SOURCE RECORDS:
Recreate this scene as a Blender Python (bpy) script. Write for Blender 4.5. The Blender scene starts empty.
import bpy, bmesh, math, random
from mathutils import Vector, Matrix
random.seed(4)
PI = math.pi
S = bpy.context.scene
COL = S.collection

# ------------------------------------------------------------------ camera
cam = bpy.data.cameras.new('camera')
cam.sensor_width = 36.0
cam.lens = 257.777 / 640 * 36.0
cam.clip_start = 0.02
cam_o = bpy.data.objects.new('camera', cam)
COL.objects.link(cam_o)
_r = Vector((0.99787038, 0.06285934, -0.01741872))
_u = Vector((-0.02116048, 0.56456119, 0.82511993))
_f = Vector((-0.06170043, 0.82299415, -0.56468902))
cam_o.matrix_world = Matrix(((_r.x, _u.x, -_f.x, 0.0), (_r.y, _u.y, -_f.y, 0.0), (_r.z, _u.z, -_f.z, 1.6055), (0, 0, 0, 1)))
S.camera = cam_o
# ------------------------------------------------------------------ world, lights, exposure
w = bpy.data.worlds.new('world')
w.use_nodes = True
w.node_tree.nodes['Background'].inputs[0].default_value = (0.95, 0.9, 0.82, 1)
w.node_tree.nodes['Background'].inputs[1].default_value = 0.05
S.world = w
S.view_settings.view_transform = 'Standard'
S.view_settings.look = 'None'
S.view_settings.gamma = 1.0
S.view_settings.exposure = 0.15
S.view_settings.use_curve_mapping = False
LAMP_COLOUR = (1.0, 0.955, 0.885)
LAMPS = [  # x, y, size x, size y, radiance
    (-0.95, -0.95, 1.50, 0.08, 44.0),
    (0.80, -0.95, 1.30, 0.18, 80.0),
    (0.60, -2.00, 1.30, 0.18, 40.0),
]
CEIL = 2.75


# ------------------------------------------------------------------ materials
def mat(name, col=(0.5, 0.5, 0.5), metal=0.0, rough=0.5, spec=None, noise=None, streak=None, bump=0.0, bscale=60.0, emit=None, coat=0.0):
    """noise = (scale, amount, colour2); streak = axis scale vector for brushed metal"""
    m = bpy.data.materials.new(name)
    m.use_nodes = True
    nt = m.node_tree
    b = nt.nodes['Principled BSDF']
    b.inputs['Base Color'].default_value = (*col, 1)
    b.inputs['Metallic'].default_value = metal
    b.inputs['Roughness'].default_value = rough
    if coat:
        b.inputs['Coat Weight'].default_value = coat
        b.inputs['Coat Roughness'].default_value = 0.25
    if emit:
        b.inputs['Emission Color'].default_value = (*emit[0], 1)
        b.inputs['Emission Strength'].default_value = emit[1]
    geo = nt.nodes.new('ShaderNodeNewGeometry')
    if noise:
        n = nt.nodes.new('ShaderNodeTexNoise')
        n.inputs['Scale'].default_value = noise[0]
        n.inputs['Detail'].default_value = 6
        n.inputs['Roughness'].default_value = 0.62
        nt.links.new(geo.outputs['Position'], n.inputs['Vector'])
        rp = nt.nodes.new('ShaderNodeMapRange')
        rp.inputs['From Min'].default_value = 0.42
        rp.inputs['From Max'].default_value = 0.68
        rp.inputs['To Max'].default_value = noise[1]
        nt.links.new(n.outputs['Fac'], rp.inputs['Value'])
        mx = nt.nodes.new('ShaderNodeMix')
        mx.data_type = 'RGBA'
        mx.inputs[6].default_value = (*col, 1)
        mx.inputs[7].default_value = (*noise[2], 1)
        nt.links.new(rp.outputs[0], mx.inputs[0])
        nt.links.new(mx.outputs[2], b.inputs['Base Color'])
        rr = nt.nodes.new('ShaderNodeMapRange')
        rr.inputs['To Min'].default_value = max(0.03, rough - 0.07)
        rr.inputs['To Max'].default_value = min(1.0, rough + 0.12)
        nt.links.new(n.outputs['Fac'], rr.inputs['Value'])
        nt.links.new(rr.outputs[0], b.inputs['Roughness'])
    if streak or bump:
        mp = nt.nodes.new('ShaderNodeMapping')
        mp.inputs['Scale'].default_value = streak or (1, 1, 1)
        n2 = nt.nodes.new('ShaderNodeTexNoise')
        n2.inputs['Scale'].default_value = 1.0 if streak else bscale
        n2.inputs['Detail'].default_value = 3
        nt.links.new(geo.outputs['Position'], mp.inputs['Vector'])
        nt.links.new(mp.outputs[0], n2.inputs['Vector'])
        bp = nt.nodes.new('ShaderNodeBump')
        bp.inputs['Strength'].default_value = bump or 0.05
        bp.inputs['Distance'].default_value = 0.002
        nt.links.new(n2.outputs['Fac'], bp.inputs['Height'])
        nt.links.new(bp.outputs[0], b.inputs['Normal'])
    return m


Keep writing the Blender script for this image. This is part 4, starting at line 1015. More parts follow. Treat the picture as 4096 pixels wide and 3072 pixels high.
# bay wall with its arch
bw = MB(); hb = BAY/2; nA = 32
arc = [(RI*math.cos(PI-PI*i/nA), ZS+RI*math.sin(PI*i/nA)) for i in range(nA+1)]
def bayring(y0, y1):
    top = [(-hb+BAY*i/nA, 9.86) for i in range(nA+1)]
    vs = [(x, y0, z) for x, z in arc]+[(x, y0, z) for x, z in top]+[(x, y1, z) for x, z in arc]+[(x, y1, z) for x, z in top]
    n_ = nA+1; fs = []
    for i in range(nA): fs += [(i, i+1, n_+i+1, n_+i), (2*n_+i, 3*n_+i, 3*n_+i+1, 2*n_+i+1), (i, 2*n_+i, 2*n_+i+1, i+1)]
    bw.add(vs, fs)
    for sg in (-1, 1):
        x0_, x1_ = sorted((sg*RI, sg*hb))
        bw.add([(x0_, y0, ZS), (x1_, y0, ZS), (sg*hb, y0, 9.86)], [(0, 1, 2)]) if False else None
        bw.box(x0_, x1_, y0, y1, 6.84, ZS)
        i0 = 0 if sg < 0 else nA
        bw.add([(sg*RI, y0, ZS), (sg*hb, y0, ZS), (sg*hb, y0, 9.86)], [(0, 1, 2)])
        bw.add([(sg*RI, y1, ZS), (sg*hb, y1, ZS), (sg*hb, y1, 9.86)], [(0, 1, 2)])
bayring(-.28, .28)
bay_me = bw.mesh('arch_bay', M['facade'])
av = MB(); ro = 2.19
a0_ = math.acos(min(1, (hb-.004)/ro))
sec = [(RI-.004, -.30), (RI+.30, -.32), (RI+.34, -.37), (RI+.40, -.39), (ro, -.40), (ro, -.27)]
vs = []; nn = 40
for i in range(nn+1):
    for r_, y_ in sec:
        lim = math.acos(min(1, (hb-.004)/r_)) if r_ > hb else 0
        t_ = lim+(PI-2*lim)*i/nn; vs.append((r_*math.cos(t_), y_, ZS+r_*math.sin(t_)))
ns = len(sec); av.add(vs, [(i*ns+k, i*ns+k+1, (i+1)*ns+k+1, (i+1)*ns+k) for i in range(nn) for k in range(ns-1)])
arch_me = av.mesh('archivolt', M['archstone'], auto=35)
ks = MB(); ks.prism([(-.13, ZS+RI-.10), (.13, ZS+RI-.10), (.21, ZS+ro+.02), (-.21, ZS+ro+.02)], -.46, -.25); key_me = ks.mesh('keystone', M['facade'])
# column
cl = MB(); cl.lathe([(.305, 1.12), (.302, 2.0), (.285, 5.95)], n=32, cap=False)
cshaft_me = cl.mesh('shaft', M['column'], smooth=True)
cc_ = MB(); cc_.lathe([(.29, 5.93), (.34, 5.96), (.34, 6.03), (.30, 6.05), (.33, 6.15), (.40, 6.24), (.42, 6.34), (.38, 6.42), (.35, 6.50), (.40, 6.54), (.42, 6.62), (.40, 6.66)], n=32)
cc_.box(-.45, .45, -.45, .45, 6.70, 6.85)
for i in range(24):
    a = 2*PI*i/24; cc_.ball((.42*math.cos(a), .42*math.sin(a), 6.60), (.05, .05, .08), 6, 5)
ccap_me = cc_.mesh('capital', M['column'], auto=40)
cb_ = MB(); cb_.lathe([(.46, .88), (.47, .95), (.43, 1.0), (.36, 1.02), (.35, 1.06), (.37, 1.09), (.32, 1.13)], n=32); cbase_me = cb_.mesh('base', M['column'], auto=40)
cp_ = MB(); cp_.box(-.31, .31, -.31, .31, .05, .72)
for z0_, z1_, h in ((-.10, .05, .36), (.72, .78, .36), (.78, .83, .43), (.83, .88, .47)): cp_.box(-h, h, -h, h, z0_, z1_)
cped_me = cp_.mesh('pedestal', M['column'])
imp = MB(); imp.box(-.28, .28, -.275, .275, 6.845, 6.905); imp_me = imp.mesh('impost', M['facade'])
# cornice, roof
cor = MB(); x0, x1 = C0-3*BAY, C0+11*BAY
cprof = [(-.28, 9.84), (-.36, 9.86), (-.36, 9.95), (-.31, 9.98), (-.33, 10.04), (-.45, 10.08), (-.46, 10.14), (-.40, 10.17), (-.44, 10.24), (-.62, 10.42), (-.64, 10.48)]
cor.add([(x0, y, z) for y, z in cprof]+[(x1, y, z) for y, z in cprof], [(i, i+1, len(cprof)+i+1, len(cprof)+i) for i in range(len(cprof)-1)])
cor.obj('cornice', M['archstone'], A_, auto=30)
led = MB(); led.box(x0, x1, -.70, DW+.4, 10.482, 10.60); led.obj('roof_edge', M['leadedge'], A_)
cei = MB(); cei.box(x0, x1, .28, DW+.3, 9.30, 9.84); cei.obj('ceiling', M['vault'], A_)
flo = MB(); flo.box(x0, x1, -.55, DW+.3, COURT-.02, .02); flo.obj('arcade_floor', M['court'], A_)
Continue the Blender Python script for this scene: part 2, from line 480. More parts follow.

WHAT NEEDS TO BE DONE:
Quote verbatim the opening lines of the listing above, ending with the line where "COL = S.collection" appears; include both endpoints and nothing more.

SOLUTION TO THIS TASK:
Recreate this scene as a Blender Python (bpy) script. Write for Blender 4.5. The Blender scene starts empty.
import bpy, bmesh, math, random
from mathutils import Vector, Matrix
random.seed(4)
PI = math.pi
S = bpy.context.scene
COL = S.collection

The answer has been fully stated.